The investigation of the spacial impact of planning bureaucracy in London and in India reveals loopholes within the planning process, that create space for free interventions in existing spatial and social structures.

THE RHYTHMIC WALKWAY
Discovering dyslexia to be a disability in coordinating time and space, the project understands dyslexic perception as the ability to decipher simultaneious multiple meanings of the urban language.

The definition of dyslexia as a disability is used to legaly demand the subversion of the common understanding of city space by introducing rhythm as the mechanism underlying personal orientation.

JUPITER MILL RETIREMENT HOMES
The constant pattern of bureaucratic inefficiencies is recognised as the only
predictable factor in the extremely dense and illegible urban fabric of the city of Ahmedabad, India. The project uses 900 idle workers and 5 million bricks to restructure one of 140 closed former textile mills in a predetermined period of 26 years, using the manipulation of public and private rhythm as a zoning device.



The first part of this student's work relied on a loophole within the planning code of the Corporation of London. To address it she set up her own company "Designing for Dyslexia" and promoted a brilliant proposal concerning the redesign and re-evaluation of public infrastructure (which might actually be implemented soon). This company gave her the tools to interact with the City of London on an institutional level and enabled her to use her project as a critical process in regards to the City's planning authorities, the "ideology" inscribed into its code and the financial corporations that it serves.

The second part of her work took that process further with an urban proposal for the city of Ahmedabad in India. Her project (exhibited and published in India and under consideration by the local authorities) manages to utilise the local bureaucratical system's own imperfections in a productive way and thereby to produce an urban transformation on a large scale using small scale intervention on the one hand and policy making on the other.
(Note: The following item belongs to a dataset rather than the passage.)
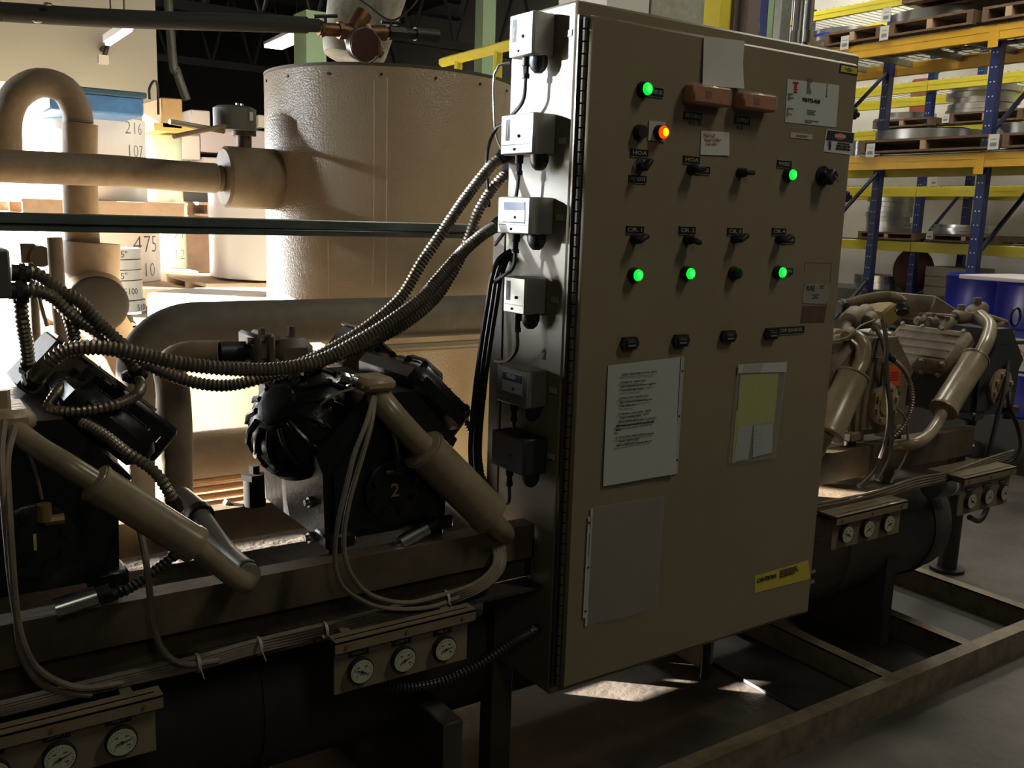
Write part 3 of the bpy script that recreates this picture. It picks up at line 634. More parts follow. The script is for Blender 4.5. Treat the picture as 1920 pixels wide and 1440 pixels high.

The radical visions of her proposals are based on a Faustian thinking: by marrying the demands of the corporate world with public needs new synergies and tensions between traditionally incompatible organisational systems are produced to serve general and emergent needs.

The significance of the student's work far surpasses the limitations of a regular student project. By devising a series of proposal Julika interacted with institutions and companies and demonstrated that with intelligence, talent, energy and courage she could influence policies and urban life to bring about change in the city. By that as she claims herself, she would like to open a way for other citizens to do so.